Mar 19, 2024 - Politics & Policy

Exclusive: Buttigieg says Boeing has "real concerns" with quality control

Buttigieg on stage with his hands clasped

Transportation Secretary Pete Buttigieg. Photo: Forrest Carpenter/Axios

Transportation Secretary Pete Buttigieg told Axios' Mike Allen at the annual What's Next Summit in Washington, DC that "there are real concerns with quality control at Boeing," but he still has no issue sitting in a window seat on Boeing planes.

Why it matters: Buttigieg is trying to assure the American public that flying is as safe as ever under President Biden, while still signaling that Boeing will be held to vigorous safety standards.

  • Buttigieg noted that a recent FAA decision will bar Boeing from increasing production "until they demonstrate that they have improved their safety standards."
  • Asked if the recent string of high-profile incidents on Boeing planes is a case of the media suddenly seizing on every issue or a genuine systemic problem, Buttigieg said it's "a bit of both."
  • "Every time I get on a plane, I know that I'm participating in the safest mode of transportation in America.

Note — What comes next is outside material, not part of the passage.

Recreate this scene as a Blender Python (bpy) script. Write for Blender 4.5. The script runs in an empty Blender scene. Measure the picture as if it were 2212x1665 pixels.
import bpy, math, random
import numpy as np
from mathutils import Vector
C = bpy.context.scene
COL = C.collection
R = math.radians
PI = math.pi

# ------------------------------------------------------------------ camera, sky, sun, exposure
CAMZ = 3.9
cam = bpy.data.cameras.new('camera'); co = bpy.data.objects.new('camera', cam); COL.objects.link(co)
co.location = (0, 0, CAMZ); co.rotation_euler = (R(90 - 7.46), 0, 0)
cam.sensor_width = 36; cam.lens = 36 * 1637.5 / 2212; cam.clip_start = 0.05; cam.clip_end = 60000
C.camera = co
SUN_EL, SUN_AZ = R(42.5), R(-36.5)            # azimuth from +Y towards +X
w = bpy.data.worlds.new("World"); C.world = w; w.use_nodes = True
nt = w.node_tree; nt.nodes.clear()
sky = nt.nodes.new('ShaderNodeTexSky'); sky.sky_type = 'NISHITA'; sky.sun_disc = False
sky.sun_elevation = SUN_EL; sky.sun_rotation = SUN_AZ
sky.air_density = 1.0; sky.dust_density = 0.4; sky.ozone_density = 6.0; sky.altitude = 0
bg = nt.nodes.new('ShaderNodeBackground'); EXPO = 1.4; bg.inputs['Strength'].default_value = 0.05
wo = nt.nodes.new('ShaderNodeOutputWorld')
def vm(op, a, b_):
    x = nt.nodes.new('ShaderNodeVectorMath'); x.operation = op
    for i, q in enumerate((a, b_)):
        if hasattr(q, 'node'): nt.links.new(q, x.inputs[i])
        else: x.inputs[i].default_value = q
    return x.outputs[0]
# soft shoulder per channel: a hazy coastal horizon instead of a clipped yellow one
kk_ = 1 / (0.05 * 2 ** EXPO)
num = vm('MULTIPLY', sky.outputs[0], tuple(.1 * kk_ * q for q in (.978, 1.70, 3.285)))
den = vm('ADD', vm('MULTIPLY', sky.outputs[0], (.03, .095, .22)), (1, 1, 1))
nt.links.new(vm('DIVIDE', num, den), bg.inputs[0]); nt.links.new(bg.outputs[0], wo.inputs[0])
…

And I know the people who work very hard to keep it that way. And that's part of why we're pressing Boeing so hard," he said.

Zoom out: Buttigieg said one of his primary goals is to make traveling by car as safe as traveling by plane.

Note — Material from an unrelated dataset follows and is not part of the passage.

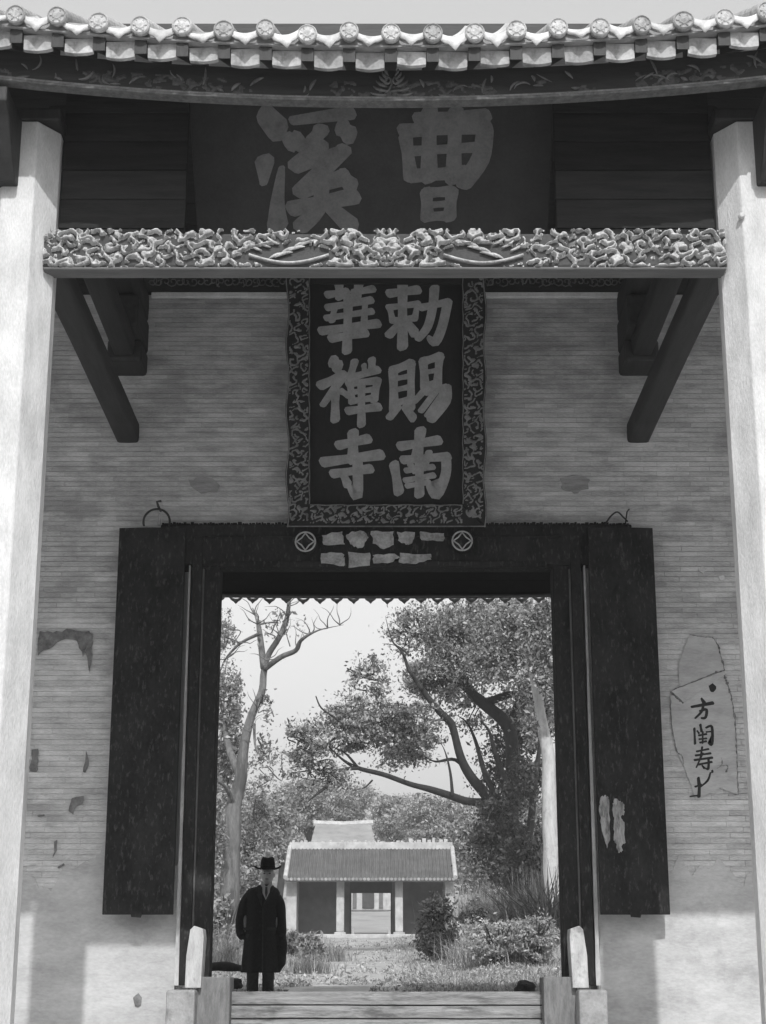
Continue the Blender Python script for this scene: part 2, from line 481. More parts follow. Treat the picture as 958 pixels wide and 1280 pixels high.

  • He bemoaned the 40,000 average annual U.S. road fatalities and said he wants to move toward a future when deadly road crashes seem "as quaint and as antiquated as losing your life to dysentery on the Oregon Trail."

The big picture: Buttigieg's tenure has been marred by historic transport-related crises, and Republicans have questioned the qualifications of the former mayor of South Bend, Indiana for the job.

  • But he's also been criss-crossing the country to remind voter of the Biden administration's legislative accomplishments, including the $1.2 trillion bipartisan infrastructure bill.
  • Buttigieg has been highlighting what he calls a "pipeline of projects" that will lead to the biggest infrastructure decade since the Eisenhower era. Approving those projects is "the best part of the job," he told Axios.

What to watch: Buttigieg said the administration is trying to identify new technologies that will make infrastructure projects greener and most cost-effective. One he is particularly interested in: "self-healing potholes."